--- START Given data ---

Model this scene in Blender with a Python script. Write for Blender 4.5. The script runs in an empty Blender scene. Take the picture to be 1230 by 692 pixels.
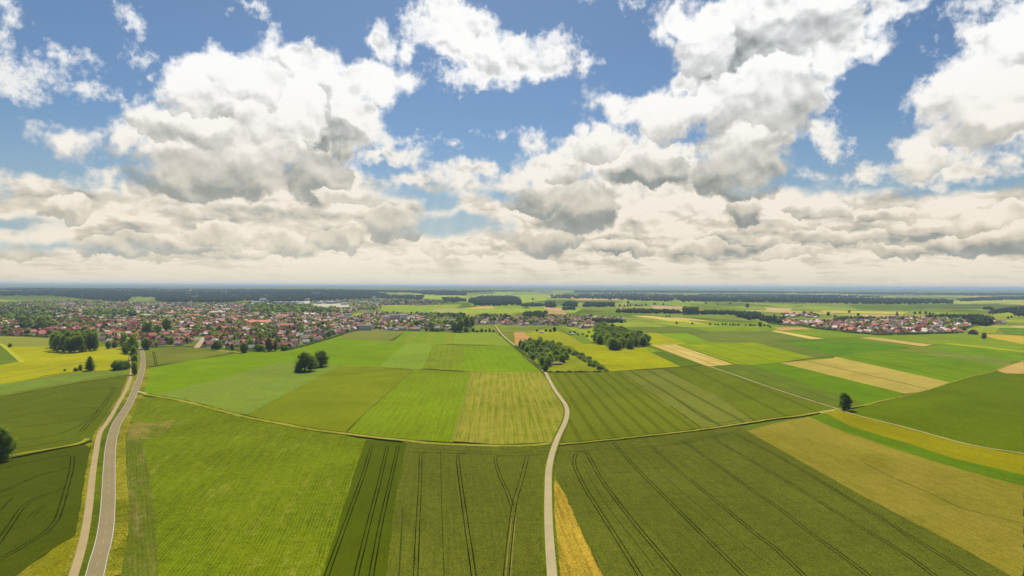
import bpy, bmesh, math, random
import numpy as np
from mathutils import Vector, Matrix
from mathutils.geometry import tessellate_polygon

random.seed(7)
HAZE = 5.4e-5
R = math.radians
scene = bpy.context.scene
COL = scene.collection

# ------------------------------------------------------------------ camera
W0, H0 = 1230.0, 692.0          # the photograph's size: all traced outlines are in these units
FPX = 733.0                     # focal length in those units (80 degrees across)
CAMH = 110.0                    # flying height in metres
HFOV = 2 * math.atan(W0 / 2 / FPX)
cam_data = bpy.data.cameras.new('camera')
cam = bpy.data.objects.new('camera', cam_data)
COL.objects.link(cam)
scene.camera = cam
cam_data.sensor_fit = 'HORIZONTAL'
cam_data.angle = HFOV
cam_data.clip_start = 1.0
cam_data.clip_end = 200000.0
PITCH = -math.atan(2.3 / FPX)
ROLL = math.atan(5.2 / W0)
Mc = Matrix.Rotation(R(90) + PITCH, 3, 'X') @ Matrix.Rotation(ROLL, 3, 'Z')
cam.matrix_world = Matrix.Translation((0, 0, CAMH)) @ Mc.to_4x4()

def ray(px, py):
    v = Mc @ Vector(((px - W0 / 2) / FPX, -(py - H0 / 2) / FPX, -1.0))
    return v.normalized()

def smooth(a, b, x):
    t = min(1.0, max(0.0, (x - a) / (b - a)))
    return t * t * (3 - 2 * t)

def terrain(x, y):
    """height of the land: flat farmland, low wooded ridges far behind"""
    d = math.hypot(x, y)
    if d < 3800:
        return 0.0
    a = math.atan2(x, y)
    h = 0.0
    # wooded ridge behind the town, on the left
    wl = smooth(0.10, -0.12, a)
    h += wl * 34 * smooth(5200, 7600, d) * (0.85 + 0.15 * math.sin(a * 19 + 1))
    h += 24 * smooth(9000, 15000, d + 1500 * math.sin(a * 7)) * (0.8 + 0.2 * math.sin(a * 11 + d / 2600))
    h += 32 * smooth(17000, 30000, d + 2500 * math.sin(a * 5 + 2))
    h += 4 * math.sin(x / 1300) * math.sin(y / 1700) * smooth(4200, 7000, d)
    return h

def ground(px, py):
    """where the sight line through a point of the traced outline meets the land"""
    r = ray(px, py)
    if r.z > -0.0008:
        r = Vector((r.x, r.y, -0.0008))
    t = CAMH / -r.z
    if t > 3600:
        lo = 3000.0; step = 150.0; tt = lo; hit = None
        while tt < 60000:
            p = r * tt
            if CAMH + p.z <= terrain(p.x, p.y):
                hit = tt; break
            tt += step; step *= 1.01
        t = hit if hit else 45000.0
    p = r * t
    return Vector((p.x, p.y, terrain(p.x, p.y)))

def tag(o, label=None, cat=None, group=None, kind=None):
    if label: o['label'] = label
    if cat: o['category'] = cat
    if group: o['group'] = group
    if kind: o['kind'] = kind
    return o

# ------------------------------------------------------------------ node arithmetic
class S:
    """a socket with arithmetic"""
    def __init__(s, nt, sock): s.nt = nt; s.k = sock
    def _m(s, op, *a, clamp=False):
        n = s.nt.nodes.new('ShaderNodeMath'); n.operation = op; n.use_clamp = clamp
        for i, v in enumerate((s,) + a):
            if isinstance(v, S): s.nt.links.new(v.k, n.inputs[i])
            else: n.inputs[i].default_value = v
        return S(s.nt, n.outputs[0])
    def __add__(s, o): return s._m('ADD', o)
    def __radd__(s, o): return s._m('ADD', o)
    def __sub__(s, o): return s._m('SUBTRACT', o)
    def __rsub__(s, o): return (s * -1.0) + o
    def __mul__(s, o): return s._m('MULTIPLY', o)
    def __rmul__(s, o): return s._m('MULTIPLY', o)
    def __truediv__(s, o): return s._m('DIVIDE', o)
    def clamp(s): return s._m('ADD', 0.0, clamp=True)
    def mx(s, o): return s._m('MAXIMUM', o)
    def mn(s, o): return s._m('MINIMUM', o)
    def pw(s, o): return s._m('POWER', o)
    def ss(s, a, b):
        n = s.nt.nodes.new('ShaderNodeMapRange'); n.interpolation_type = 'SMOOTHSTEP'
        s.nt.links.new(s.k, n.inputs[0])
        if b > a:
            n.inputs[1].default_value = a; n.inputs[2].default_value = b
        else:
            n.inputs[1].default_value = b; n.inputs[2].default_value = a
            n.inputs[3].default_value = 1.0; n.inputs[4].default_value = 0.0
        return S(s.nt, n.outputs[0])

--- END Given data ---

» **What is required**: Please reproduce the listing exactly from its opening line through the line that contains "COL = scene.collection", both included, with all pictures omitted.

» **Task answer**:
Model this scene in Blender with a Python script. Write for Blender 4.5. The script runs in an empty Blender scene. Take the picture to be 1230 by 692 pixels.
import bpy, bmesh, math, random
import numpy as np
from mathutils import Vector, Matrix
from mathutils.geometry import tessellate_polygon

random.seed(7)
HAZE = 5.4e-5
R = math.radians
scene = bpy.context.scene
COL = scene.collection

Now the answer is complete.